Q. My 10 week old still only wants to be breast fed, what should I do? I’ve tried several different nipples, and bottle types. I keep wasting the milk that I pump for her because she won’t drink it. She isn’t interested in the pacifier either.”
Sucking milk out of a bottle requires different mouth and tongue movements than breastfeeding, so it may take some practice for your baby to get the hang of it. And you may have to try a few approaches before your baby is convinced.
First, try having someone other than yourself, like your husband or a grandparent or a sitter, introduce the bottle while you’re out of the house and at a time that’s a little before her usual feeding time, so she’s interested in a feeding but not frantically hungry. The reason you may want to be out of the house is that a baby can smell her mother’s milk from a long distance— about 25 feet or so- and even if you aren’t in the room, she may reject the bottle knowing that the “real thing” is nearby!

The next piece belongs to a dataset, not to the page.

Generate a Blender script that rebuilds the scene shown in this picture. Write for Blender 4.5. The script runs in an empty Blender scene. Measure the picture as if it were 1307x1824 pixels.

You may also want to try expressing a little milk and putting that on the nipple tip to get baby started. And if you haven’t tried a slow-flow nipple yet, give it a go: sometimes conventional nipples will make milk will come too fast for the baby.
As for the pacifier, some babies just don’t seem to be into them, which is not completely bad thing— while being a human pacifier is really difficult, we know, you also don’t have to deal with her pitching a fit if her pacifier falls out in the middle of the night, and you won’t have to worry about breaking her of the habit when her teeth start to come in, so there’s that!